Second, staying calm will allow you better self control. People who are calm have the ability to choose their actions instead of reacting emotionally. If you think of the worst decisions of your life, I bet they were made when you were experiencing high-intensity emotions–both good and bad. By staying calm, we can react to anything that happens in our classroom in a way we won’t regret later. So when Billy shoves that straw up his nostril, you’ll be calm enough to smile at Billy and say, “Throw the straw away,” and not “For shit’s sake, Billy, how many times do I have to tell you to stop sticking straws up your stupid nose!?”

It’s easy to forget sometimes that we’re role models. When we seesaw back and forth between high-intensity emotions and when we react emotionally to events around us, we are modeling to students that it is acceptable to do the same. How many times have you told a student to think before they acted? Take your own advice.
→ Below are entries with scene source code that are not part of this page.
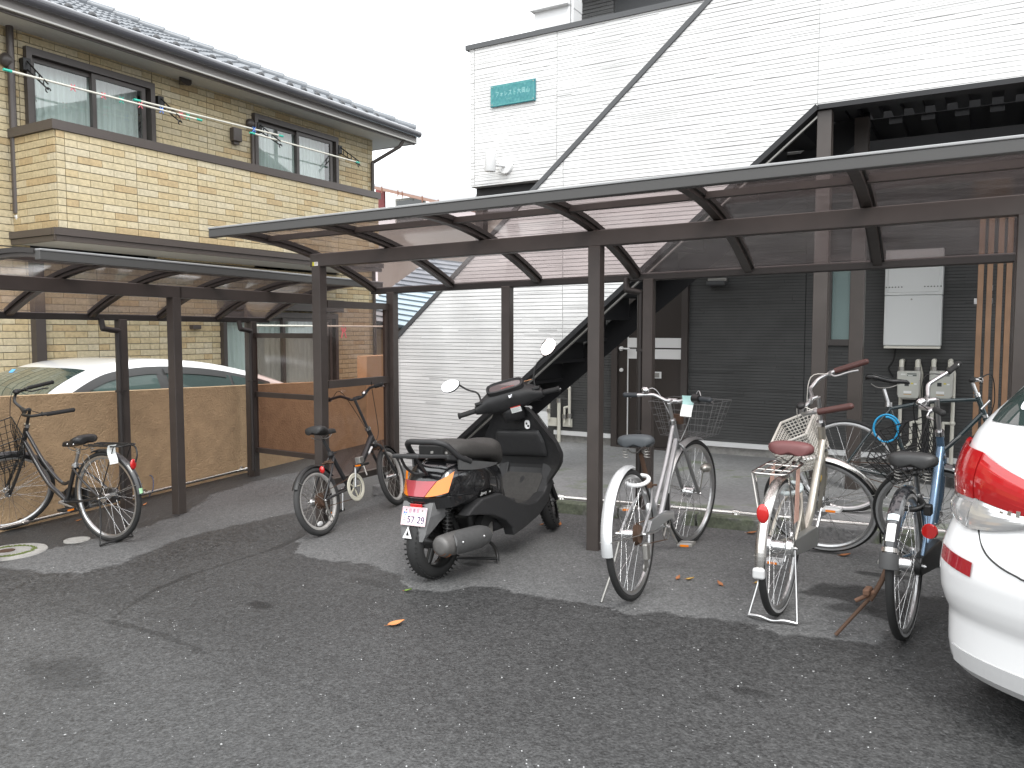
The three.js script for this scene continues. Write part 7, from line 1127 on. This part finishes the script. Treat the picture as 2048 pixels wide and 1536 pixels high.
  mesh('rust_patch', loft([[-0.172, 0.048], [-0.13, 0.0665]].map(([x, r]) => { const c = sil(x), l = []; for (let i = 0; i < 12; i++) { const a = -2.6 + i / 11 * 1.9; l.push(V(c.x, c.y + Math.sin(a) * (r + 0.0015), c.z + Math.cos(a) * (r + 0.0015))); } return l; }), false, false), mat(lin(0.22, 0.09, 0.04), 0.8), muf);
  mesh('shield_bolt', [[-0.05, 0.2], [0.15, 0.2]].map(([x]) => new THREE.SphereGeometry(0.008, 8, 6).translate(x, sil(x).y + 0.012, sil(x).z + 0.075)), M.steel, muf);
  mesh('exhaust_pipe', tube([[0.28, 0.215, 0.18], [0.34, 0.2, 0.16], [0.4, 0.25, 0.12], [0.42, 0.3, 0.1]], 0.017, 20, 10), M.dullSteel, t);
  mesh('stand', [tube([[0.42, 0.17, -0.02], [0.44, 0.1, 0.1], [0.4, 0.05, 0.16], [0.39, 0.012, 0.17]], 0.011, 20, 8), tube([[0.44, 0.17, -0.14], [0.38, 0.06, -0.2], [0.34, 0.01, -0.24]], 0.011, 14, 8), rod(V(0.3, 0.03, -0.1), V(0.39, 0.03, 0.17), 0.009)], M.black, t);
  const r = onGround(873, 1155), f = ahead(r, onGround(1103, 1056), 1.25); stand(t, r, f, -0.06);
}
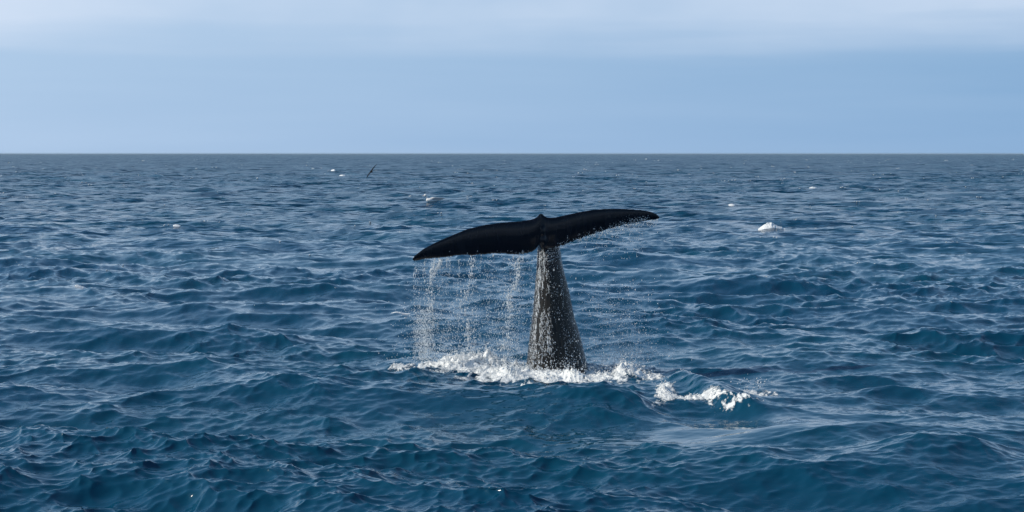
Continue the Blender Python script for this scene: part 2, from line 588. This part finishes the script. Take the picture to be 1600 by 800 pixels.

Third, your emotional moments will have more impact. I’m not suggesting that teachers never show emotion. I am suggesting that we deploy emotions strategically for maximum effect. There are times when we need to be intense to get students’ attention or to get them excited about an upcoming lesson or unit. Go for it! That’s one of the joys of teaching! But there are other times–most times–when calm is the better choice. When you intentionally use emotion you’re still in control, and because you’re not always emotional, you’ll have more impact when you are.

The biggest reason to stay calm is your own energy. Remember, high-intensity emotions drain our bodies. When teachers get tired they do stupid things. They say things they regret. They damage relationships with students and colleagues. They fire off curt emails that they later wish they could retrieve from cyberspace. One study even demonstrated that, as the day goes on, people are more likely to engage in unethical behavior. They also burn out, and burned out teachers are far, far worse than calm ones.

So how do you stay calm? Try to use three strategies:

1-–Self-Awareness–Regularly check your own emotions at work. How am I feeling right now? How’s my heart rate? Am I calm? Do I feel edgy?I make it a challenge and see how calm I can be. When a student misbehaves, that’s when I really force myself to remain calm. A lot of the time, my seeming lack of interest has the effect of deescalating the situation.

2—Deep Breaths and Perspective–When I feel myself feeling anything other than calm, I take some deep breaths and engage in self-talk. I like to use perspective, so I might say something like, “Is it worth getting upset about?” or “In the grand scheme of things, does this really matter?” or “Just three more hours and I’ll be home with a beer in my hand.”

3—Classroom Management Plan–the best thing I can do for my own emotions is have a classroom management plan that I consistently follow. When students misbehave, my plan tells me what to do. I don’t need to make decisions, and there’s no reason to be emotional. I just institute the predetermined consequence and move on.